SURABAYA – Polemik atas sengketa lahan yang belakangan ini marak terjadi di Kota Pahlawan, mendapat perhatian serius dari Wakil Ketua DPRD Kota Surabaya, Arif Fathoni. Menurutnya, konflik tersebut kerap muncul seiring dengan tingginya harga tanah di Surabaya.

“Ini adalah rumus yang lazim. Ketika harga tanah naik, maka peluang terjadinya konflik agraria juga makin terbuka lebar,” ujar Fathoni, Senin (14/7).

Sehingga, Fathoni menyarankan agar masyarakat tidak hanya mengandalkan dokumen yuridis, tetapi juga memperkuat penguasaan fisik atas lahan yang dimiliki.

“Bisa dilakukan dengan pemagaran, pemasangan papan nama, dan tindakan lainnya, sehingga tanah yang dimiliki tidak mudah diakui atau diserobot oleh pihak lain,” imbuhnya.

Tak hanya itu, Legislator dari Partai Golkar ini mengungkap bahwa DPRD Surabaya kerap menerima pengaduan dari warga yang memiliki bukti kepemilikan berupa petok D.

Namun belum dikonversi menjadi Sertifikat Hak Milik (SHM), melihat sejumlah kasus, lahan tersebut tiba-tiba telah diterbitkan sertifikat atas nama pihak lain.

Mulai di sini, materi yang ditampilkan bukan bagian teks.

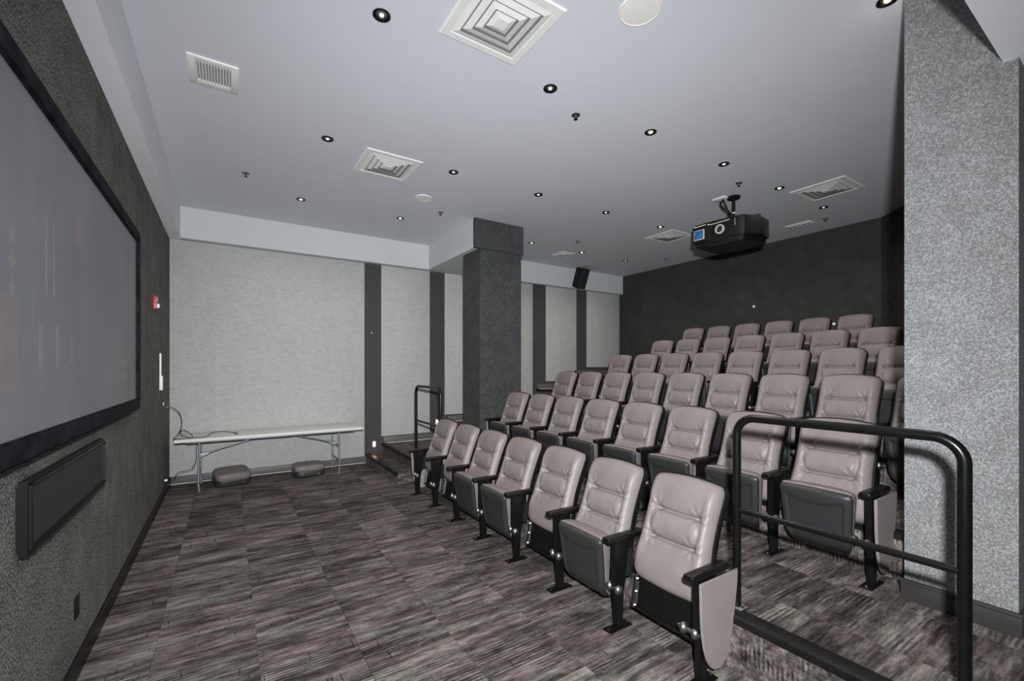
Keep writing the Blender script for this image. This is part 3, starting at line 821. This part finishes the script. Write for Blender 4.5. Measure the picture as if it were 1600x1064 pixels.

“Secara hukum, sertifikat hak milik itu dianggap sah oleh negara, kecuali ada putusan pengadilan yang menyatakan sebaliknya,” tegasnya.

Selain SHM, Fathoni juga menyayangkan proses hukum perdata yang dinilai terlalu berbelit dan melelahkan bagi masyarakat yang ingin menuntut keadilan.

“Masalahnya, tata cara beracara dalam hukum perdata kita itu cukup panjang. Proses di tingkat pertama saja bisa memakan waktu paling cepat enam bulan sejak disidangkan,” jelasnya.

Dengan kondisi tersebut, Fathoni mendorong agar Badan Pertanahan Nasional (BPN) Surabaya 1 dan 2, serta Kantor Wilayah BPN Jawa Timur, dapat mengambil langkah diskresi dalam penyelesaian sengketa agraria, tanpa harus menunggu putusan pengadilan.

“Saya berharap dalam momentum tertentu, ketika terjadi sengketa antara warga dan korporasi, BPN dapat mengambil langkah cepat. Mereka memiliki buku warkah yang bisa ditelusuri untuk mengetahui riwayat kepemilikan tanah, mulai dari proses jual beli hingga peralihan hak,” paparnya.

Menurut Fathoni, dengan menelusuri dokumen tersebut, BPN seharusnya bisa melakukan penilaian objektif dan mengambil kebijakan diskresi, agar persoalan tidak selalu berakhir di meja hijau yang menyita waktu dan energi.

Tak hanya BPN, Fathoni juga mendorong Mahkamah Agung (MA) untuk terlibat lebih aktif dalam penyelesaian sengketa agraria yang melibatkan masyarakat dan korporasi.

“Saya berharap Mahkamah Agung dapat mengeluarkan Surat Edaran yang mengatur agar sengketa agraria tidak hanya dilihat dari nilai ganti rugi, tetapi juga mempertimbangkan substansi perkara,” ucapnya.

Ia menilai, perkara semacam ini seharusnya dapat ditangani melalui mekanisme peradilan cepat, bukan proses peradilan umum yang cenderung lamban.

“Fokusnya bukan pada besar kecilnya nilai kerugian yang disengketakan, melainkan siapa pihak-pihak yang bersengketa. Dengan demikian, masyarakat yang mencari keadilan bisa memperolehnya dengan cara yang lebih efektif dan efisien,” pungkasnya.